We collected oranges from the orange tree, lemons from the lemon tree, observed his Gouldian Finches and had fun exploring sticks and twigs, gumnuts and goldfish. All the delights of a grandparent's home.

At some stage during our visit, a French Horn appeared. I was very bewildered as I know Grandad, my father-in-law, as a guitar/banjo cum harmonica player. Never had I imagined that he might own a French Horn. 'Twas a pity as it would have been useful last semester when my Kindermusik for the Young Child class and I were exploring brass instruments. The thought crossed my mind to ask whether I could borrow it for a week, yet not knowing the origins of this horn and how precious it might be, I left my thoughts awhile.

Grandad decided that we simply had to listen to Beethoven's Romanzen via LP, yes an old record, on his brand new record player, with wonderful surround sound speakers. So we all sat and enjoyed this marvellous work sounding very rich and full and with those lovely old scratchy sounds a record makes.

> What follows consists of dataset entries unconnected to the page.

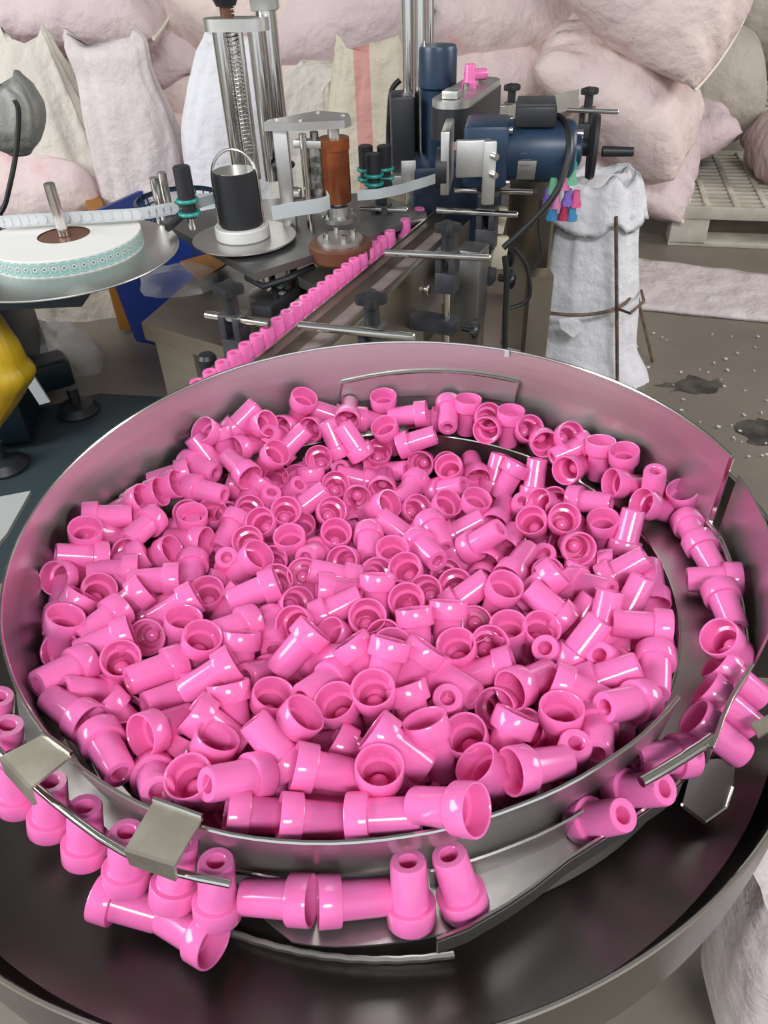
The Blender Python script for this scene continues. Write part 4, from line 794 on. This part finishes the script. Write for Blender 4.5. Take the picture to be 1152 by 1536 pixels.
# string of coloured caps
CC = [(858, 237, 'teal', (.02, .28, .26)), (858, 262, 'mint green', (.16, .42, .26)), (830, 276, 'mint green', (.14, .40, .25)), (846, 270, 'rose pink', (.60, .18, .34)), (823, 293, 'violet', (.17, .09, .42)), (834, 298, 'rose pink', (.62, .20, .36)), (852, 294, 'violet', (.20, .12, .45)), (864, 296, 'hot pink', (.62, .10, .25)), (829, 316, 'blue', (.04, .20, .40)), (846, 316, 'dark red', (.38, .03, .08)), (858, 317, 'blue', (.04, .22, .42))]
for i, (x, y, nm, col) in enumerate(CC):
    m_ = mat('sample_%s_%d' % (nm.replace(' ', '_'), i), col, .4); p = Y(x, y, 1.44)
    o = MB().lathe([(0, .012), (.0065, .012), (.008, -.006), (.0105, -.007), (.0112, -.016), (.009, -.016), (.008, -.006), (0, -.004)], None, p, 18).build('sample_cap', m_)
    nb = ['hanging topmost', 'below the teal one', 'left in the second row', 'between the two mint ones', 'leftmost of its row', 'between the violets', 'right of the rose one', 'rightmost of its row', 'lowest left', 'between the two blue ones', 'lowest right'][i]
    tag(o, '%s sample cap of the bunch by the motor, %s' % (nm, nb), 'cap', 'coloured sample caps')
# ---------------------------------------------------------------- sacks
def pillow(c, hx, hy, hz, rot, m, label, group='stacked full sacks', seed=0, seam=False, crease=.02, nu=44, nv=30, name='sack'):
    vs = []; fs = []; E_ = Euler([math.radians(a) for a in rot]).to_matrix(); c = Vector(c); idx = {}
    for sgn in (1, -1):
        for i in range(nu+1):
            for j in range(nv+1):
                u = -1+2*i/nu; v = -1+2*j/nv
                if sgn < 0 and (i in (0, nu) or j in (0, nv)): idx[(sgn, i, j)] = idx[(1, i, j)]; continue
                e = max(0, 1-abs(u)**2.6)**.62*max(0, 1-abs(v)**2.6)**.55
                x = u*hx*(1-.05*v*v*abs(u)); y = v*hy*(1-.16*(abs(u)**3))
                z = sgn*hz*e
                p = Vector((x, y, z)); nn = noise.noise(Vector((x*3+seed, y*3, sgn*2+z)))*.05*min(1, e*2)
                cr = crease*abs(u)**2.5*math.sin(v*14+noise.noise(Vector((v*4, seed, sgn)))*5)*min(1, e*3)
                cr += .35*crease*noise.noise(Vector((x*16, y*9, seed+sgn)))*min(1, e*3)
                z += sgn*(nn+cr)-.02*abs(u)**4
                idx[(sgn, i, j)] = len(vs); vs.append(c+E_@Vector((x, y, z)))
        for i in range(nu):
            for j in range(nv):
                q = (idx[(sgn, i, j)], idx[(sgn, i+1, j)], idx[(sgn, i+1, j+1)], idx[(sgn, i, j+1)]); fs.append(q if sgn > 0 else q[::-1])
    o = MB().add(vs, fs).build(name, m, origin=c, ang=180); tag(o, label, 'sack', group)
    for k, (side) in enumerate(seam or ()):
        pts = []
        for j in range(nv+1):
            p = vs[idx[(1, nu if side > 0 else 0, j)]]; pts.append(p-c)
        st = MB().tube(pts, .006, 6).build('stitched_seam', THREAD, o); st.location = (0, 0, 0)
    return o
G = 'stacked full sacks'
pillow(Y(730, 8, 3.5), .54, .32, .20, (4, 2, 0), SK_PINK, 'large pale pink sack with red stains on top of the middle stack', seed=1, crease=.025)
pillow(Y(500, 12, 3.35), .33, .30, .22, (10, -10, 12), SK_LAV, 'pinkish sack with a sagging belly right of the chrome column', seed=2)
pillow(Y(345, 8, 3.30), .42, .26, .15, (8, 6, 6), SK_BEIGE, 'beige-pink sack with a pointed left corner behind the handwheel', seed=3, seam=(-1,))
pillow(Y(380, 125, 3.3), .42, .30, .19, (4, 3, 0), SK_PINK, 'pale pink sack behind the tall columns, second layer down', seed=4)
pillow(Y(715, 116, 3.45), .36, .30, .15, (0, -2, 0), SK_PINK, 'pale pink sack directly under the red-stained one', seed=5)
pillow(Y(540, 150, 3.7), .34, .20, .2, (0, 0, 0), SK_LAV, 'lavender sack glimpsed behind the striped bag', seed=6)
pillow(Y(935, 135, 3.1), .33, .26, .175, (20, 34, -14), SK_PINK, 'big pale pink sack sloping down right of the handwheel', seed=7, crease=.03)
pillow(Y(983, -38, 3.0), .34, .24, .17, (40, 36, -16), SK_PINK, 'pale pink sack at the top with a long stitched seam', seed=8, seam=(1,), crease=.02)
pillow(Y(118, 2, 3.05), .29, .25, .15, (12, 6, 0), SK_LAV, 'pinkish sack with a stitched end at the upper left', seed=9, seam=(1,))
pillow(Y(-10, 22, 3.15), .26, .25, .15, (0, 0, 0), SK_BEIGE, 'beige sack at the far upper left corner', seed=10)
pillow(Y(170, 72, 3.25), .36, .28, .14, (10, 0, 0), SK_LAV, 'lavender sack folded under the upper left sacks', seed=11, crease=.04)
pillow(Y(60, 160, 3.2), .42, .25, .16, (0, 0, 0), SK_LAV, 'lavender sack behind the two open sacks at the left', seed=12)
pillow(Y(30, 275, 2.75), .32, .26, .19, (10, -6, 0), SK_PINK, 'pink sack low at the left behind the label ribbon', seed=13, crease=.04)
pillow(Y(300, 240, 3.1), .45, .2, .17, (0, 0, 0), SK_PINK, 'pink sack at the bottom behind the white bag', seed=14)
pillow(Y(945, 225, 3.2), .30, .25, .13, (25, 26, -10), SK_LAV, 'lavender sack on the floor behind the open white sack', seed=15, seam=(1,))
pillow(Y(1022, 190, 3.5), .19, .2, .10, (10, -14, 10), SK_LAV, 'mauve sack whose corner sticks out towards the pallets', seed=16)
pillow(Y(790, 225, 3.4), .40, .22, .14, (0, 0, 0), SK_PINK, 'pink sack at floor level behind the blue motor', seed=17)
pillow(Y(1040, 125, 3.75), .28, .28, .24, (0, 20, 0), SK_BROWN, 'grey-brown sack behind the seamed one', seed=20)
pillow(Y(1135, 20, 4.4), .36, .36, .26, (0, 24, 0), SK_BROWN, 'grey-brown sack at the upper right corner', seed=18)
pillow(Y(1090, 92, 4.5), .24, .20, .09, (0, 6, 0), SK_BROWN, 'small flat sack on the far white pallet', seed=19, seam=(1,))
pillow(Y(1185, 222, 3.35), .14, .22, .14, (0, 8, 0), SK_PINK, 'pink sack end on the near white pallet at the right edge', seed=21)
# open standing sacks
GS = 'open standing sacks'
row_sack('open_sack', [(50, 2, 68), (62, -14, 76), (105, -34, 100), (160, -40, 130), (220, -30, 160), (280, -10, 190), (330, 0, 205)], 2.72, SK_IVORY, 'ivory open sack slouching at the left, its ragged mouth leaning', group=GS, fold=.14, seed=1, thick_top=.25, top_open=False, zmin=0)
row_sack('open_sack', [(58, 98, 205), (72, 96, 218), (110, 112, 226), (160, 122, 250), (220, 136, 272), (290, 150, 284), (330, 160, 290)], 2.66, SK_WHITE, 'white-pink open sack with a bunched mouth and grey marks, second from left', group=GS, fold=.13, seed=2, thick_top=.3, zmin=0)
row_sack('open_sack', [(52, 310, 380), (80, 296, 398), (130, 282, 412), (190, 272, 425), (250, 278, 440), (300, 286, 450)], 2.60, SK_BRIGHT, 'white standing sack behind the twin chrome columns', group=GS, fold=.08, seed=3, thick_top=.3, zmin=0)
row_sack('open_sack', [(100, 455, 505), (125, 425, 500), (170, 415, 505), (230, 412, 510), (290, 412, 520)], 2.50, SK_IVORY, 'small ivory sack between the columns and the striped sack', group=GS, fold=.16, seed=4, thick_top=.3, zmin=0)
row_sack('open_sack', [(66, 508, 598), (80, 506, 602), (130, 498, 604), (190, 490, 606), (250, 486, 610), (300, 484, 612)], 2.45, SK_STRIPE, 'beige woven sack with a red stripe behind the amber roller', group=GS, fold=.15, seed=5, thick_top=.35, zmin=0)
gcl = row_sack('grey_cloth', [(122, -30, 30), (135, -30, 48), (160, -34, 62), (190, -36, 64), (215, -10, 58), (232, 18, 46)], 1.9, SK_GREY, 'grey-green cloth cover with a cord hanging at the left edge', 'cloth', fold=.14, seed=6)
cable(smooth([Y(22, 150, 1.62), Y(28, 170, 1.62), Y(24, 230, 1.62), Y(12, 290, 1.62), Y(6, 310, 1.62), Y(-4, 326, 1.62)]), .005, 'thin dark cord with a knot hanging from the grey cloth')
# ---------------------------------------------------------------- white sack on its rod stand
ws = row_sack('white_sack', [(268, 845, 940), (300, 835, 965), (330, 822, 955), (400, 810, 952), (470, 806, 950), (520, 800, 950), (560, 792, 972)], 2.02, SK_BRIGHT, 'tall white open sack hung in the rusty rod stand', fold=.10, nf=8, seed=8, depth=.40, zmin=0)
# folded-over collar
def collar():
    vs = []; fs = []; n = 96; y0 = 2.02
    prof = [(.0, .86, -.10), (.0, .93, -.03), (.0, 1.0, .0), (0, 1.10, -.03), (0, 1.20, -.09), (0, 1.30, -.14), (0, 1.36, -.16), (0, 1.28, -.155)]
    A, B = Y(830, 262, y0), Y(955, 262, y0); cx_, w_ = (A.x+B.x)/2, (B.x-A.x)/2
    for (_, r, dz) in prof:
        for k in range(n):
            a = 6.2832*k/n; f = 1+.05*noise.noise(Vector((math.cos(a)*4, math.sin(a)*4, r*3)))+.02*math.sin(a*15)
            sag = .05*math.cos(a-.2)*0-.045*max(0, -math.sin(a))*(r-.9)/.4
            vs.append(Vector((cx_+w_*r*f*math.cos(a)*1.02, y0+w_*.85*r*f*math.sin(a), A.z+dz*.62+sag*.3+.03*noise.noise(Vector((math.cos(a)*2, math.sin(a)*2, 7))))))
    for i in range(len(prof)-1):
        for k in range(n): fs.append((i*n+k, i*n+(k+1) % n, (i+1)*n+(k+1) % n, (i+1)*n+k))
    return MB().add(vs, fs).build('rolled_collar', SK_BRIGHT, ws, ang=180)
co = collar()
stn = empty('rod_stand', Vector((Y(870, 560, 2.0).x, 2.02, 0)), 'rusty thin rod stand holding the tall white sack open', 'stand')
hpz = Y(860, 462, 1.95)
hp_ = [(hpz.x+.165*math.cos(t*.2244), 2.02+.165*math.sin(t*.2244), Y(880, 466, 1.88).z) for t in range(28)]
MB().tube(hp_, .0045, 6, True).build('hoop', RUST, stn)
for (x0, y0_, x1, y1_, yy) in ((815, 350, 793, 545, 1.84), (924, 325, 926, 575, 1.86), (955, 440, 962, 470, 2.05)):
    A = Y(x0, y0_, yy); B = Y(x1, y1_, yy); B = A+(B-A)*((A.z-.005)/(A.z-B.z)); MB().tube([A, B], .0048, 8).build('leg', RUST, stn)
MB().tube([Y(924, 462, 1.86), Y(945, 470, 1.80), Y(966, 452, 1.88), Y(962, 436, 2.0)], .004, 6).build('hook', RUST, stn)
tgw = MB().slab([Y(838, 478, 1.845), Y(862, 476, 1.845), Y(880, 488, 1.84), Y(860, 505, 1.84), Y(842, 492, 1.84)], .003).build('white_rag', SK_BRIGHT); tag(tgw, 'scrap of white cloth knotted on the rod stand hoop', 'rag')
row_sack('white_sack', [(345, 782, 815), (400, 772, 812), (460, 764, 810), (530, 756, 806), (560, 752, 806)], 2.12, SK_WHITE, 'dull white sack standing behind the left rusty rod', fold=.12, seed=9, zmin=0)
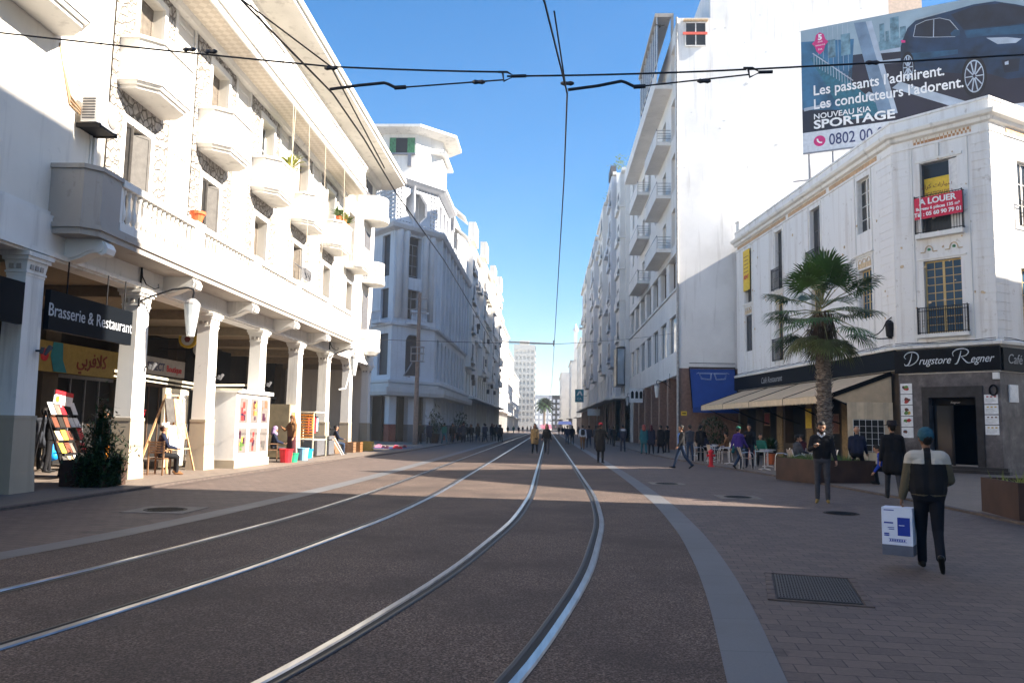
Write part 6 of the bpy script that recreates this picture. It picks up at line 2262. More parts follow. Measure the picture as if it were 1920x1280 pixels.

Upon our departure I noticed that the French Horn was coming with us. All of a sudden I made the connection between the horn and the comments about us needing to visit him, and his having something we all needed to be there to receive. I am not sure why the giving was very understated, yet there are some things we just don't understand about our fathers-in-law and some things we just don't ask ;) Especially after I asked where it came from, to which I received the reply "Nanna's dead boyfriend's brother!" Goodness only knows!

So now we are in possession of a very old French Horn. I would love to know exactly how old it is. It certainly needs a polish. However that has not taken the shine off the enthusiasm of my precious Ess who enjoys playing it as often as she can. Each evening she enjoys playing Lucy Locket and Bell Horses and other wondrous explorations on her glockenspiel for Daddy. Now we endure, rather enjoy, the dulcet tones of French Horn playing. Perhaps this little video tutorial will come in handy for her at some stage. Do let me know if you have any wonderful French Horn resources at the tip of your tongue. Come on, I know you all do! ;) I'd personally love to be able to understand all the meaning lying behind the symbols of the trademark. I'd love to be able to play a tune or two, but with all those overtones, it is very challenging.

Meanwhile in order to nurture my children's creativity, I can see I am about to develop a passion for the French Horn.


David said...

The "Nanna's dead boyfriend's brother" line made me laugh


Diane said...

Through my very methodical and exact research (no, not really!) I'm thinking it could be 1916. I base that on p.21 of the pdf found here: but as to how right I am, well that's anyone's guess! I'm just going by the serial numbers. It LOOKS like it could be that old.

Enjoy it, regardless. That's an awesome gift, and a beautiful looking instrument.

(By the way, I haven't forgotten about doing your banner head - sorry!)